Trulieve has gone through some major expansion over the past year. Where the company was fairly Florida-centric in the past (where it remains the head-and-shoulders leader in the state on revenue and store count), moves have been made to broaden the company’s reach beyond the Sunshine State. By the end of 2020, for example, Trulieve had just entered its sixth state with a marijuana processing permit for West Virginia and altogether had 75 dispensaries, most of which were in Florida. But by its most recently reported quarter, the company’s Q2 2022, announced in August, Trulieve had operations in 11 states, over 180 dispensaries and with 32 per cent of its retail stores outside of Florida.

On the impact of Hurricane Ian on Trulieve, Stanley said he expected customer traffic and purchasing patterns to even out over the month of October and that TRUL’s cultivation and manufacturing operations in the state were unaffected.

“We believe multiple notable competitors have priced more aggressively than TRUL. We had previously expected TRUL’s Florida revenue to improve by four per cent quarter-on-quarter in Q3, and we now assume a six per cent q/q decline,” he wrote.

In other news, Stanley reported on a court order issued to Trulieve last week to halt production related to an ongoing battle over a license application in the state of Georgia. The analyst said the event marks merely a hiccup in TRUL’s expansion into Georgia (population 10.5 million), where it was recently awarded one of two Class 1 production licenses. Stanley said he expects the Georgia market to eventually expand into “a strong revenue/EBITDA contributor” for Trulieve.

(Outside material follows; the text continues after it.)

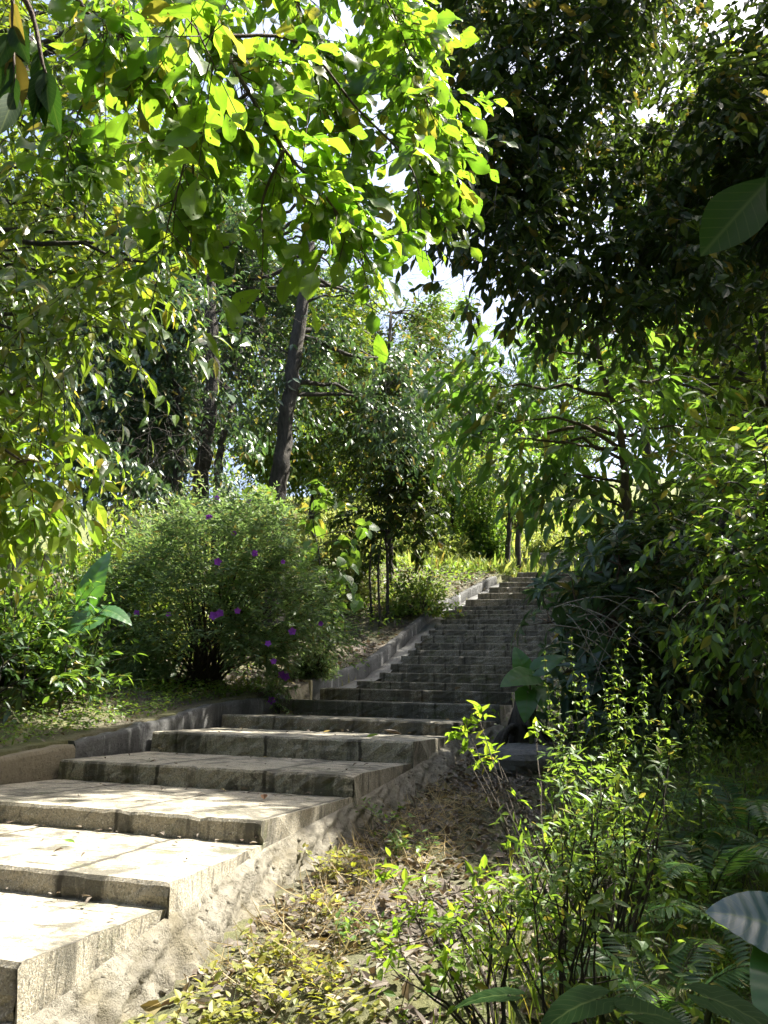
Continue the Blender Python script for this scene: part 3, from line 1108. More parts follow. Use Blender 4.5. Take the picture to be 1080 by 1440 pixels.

The company is still growing, having recently opened two more dispensaries in Arizona for a state-wide count of 20 and two more in West Virginia for a state count of eight. There’s likely more to come from Trulieve, Stanley said.

“Based on our forecast and net of our CAPEX expectations ($183 million in F2022, $180 million in F2023), we estimate that TRUL has $190 million+ of cash available as dry powder to support M&A and/or accelerated CAPEX beyond our estimates,” he wrote.

Stanley said company-specific catalysts in TRUL’s case include further buildout updates, the company’s Q3 results in November and M&A activity. Stanley said TRUL’s technical picture is improving and that the stock has broken a downtrend that began in early September.

On valuation, the analyst has TRUL at an EV/Revenue multiple of 2.3x for 2021, going to 1.7x for 2022 and to 1.4x for 2023. On EV/adjusted EBITDA, Stanley has multiples of 5.6x for 2021, 5.1x for 2022 and 3.8x for 2023.

“TRUL trades at 3.8x our new F2023 adjusted EBITDA forecast, representing a 35 per cent discount to the 5.8x average amongst CSE-listed US operators,” Stanley wrote.